Mr Albanese dismissed the significance of Tuesday night’s Senate vote, describing it as a “stunt”.

“The important thing to note about this week is that Senate motions do not determine Australia’s foreign policy. And the Greens political party (is) engaged in stunts, not in looking for solutions.”

Mr Albanese’s comments follow a major rebuke from Foreign Minister Penny Wong, who said the prime minister had shown “great restraint” in dealing with Senator Payman’s action.

Senator Wong — who never broke ranks during her years-long fight to shift Labor’s position on same-sex marriage — said she understood her colleagues’ anger.

“Obviously we understand the importance of Caucus solidarity.
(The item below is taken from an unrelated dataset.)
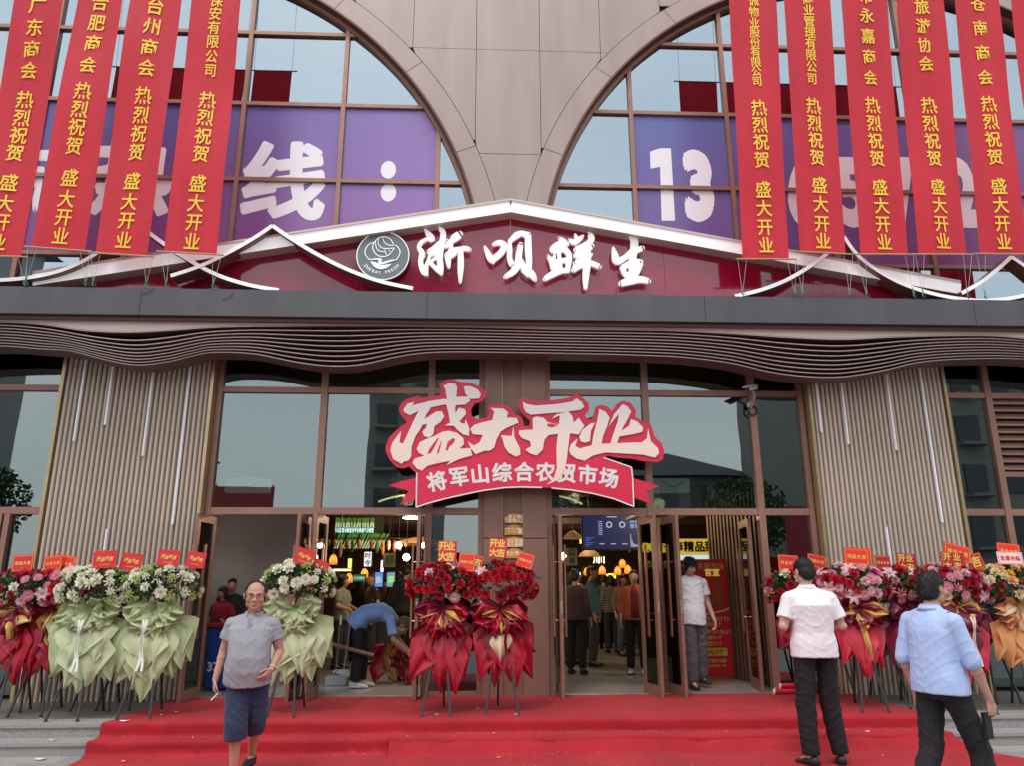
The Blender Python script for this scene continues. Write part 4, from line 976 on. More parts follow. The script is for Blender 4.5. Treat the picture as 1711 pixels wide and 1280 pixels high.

It is very rare for a Labor person not to respect that,” she said.

Senator Payman does have the strong backing of Workplace Relations Minister Mr Burke.

Mr Burke, whose Sydney electorate includes a large Muslim community, has made numerous comments supporting the Palestinian cause since the outbreak of the Gaza conflict.

“I work very well with Fatima Payman and I’m very glad she’s a member of the Labor party and a member of the Labour caucus,” Mr Burke said.

Mr Burke criticised the Greens and Coalition for opposing Labor’s amended motion put forward during Tuesday’s debate, which would have backed recognising Palestine as part of a peace process to reach a two-state solution.

“Had that amendment been carried, we would, instead of having a (Greens) motion that was defeated, we actually would have had something that would have been carried and would have been quite significant.

“So, I’m disappointed that that didn’t get over the line.”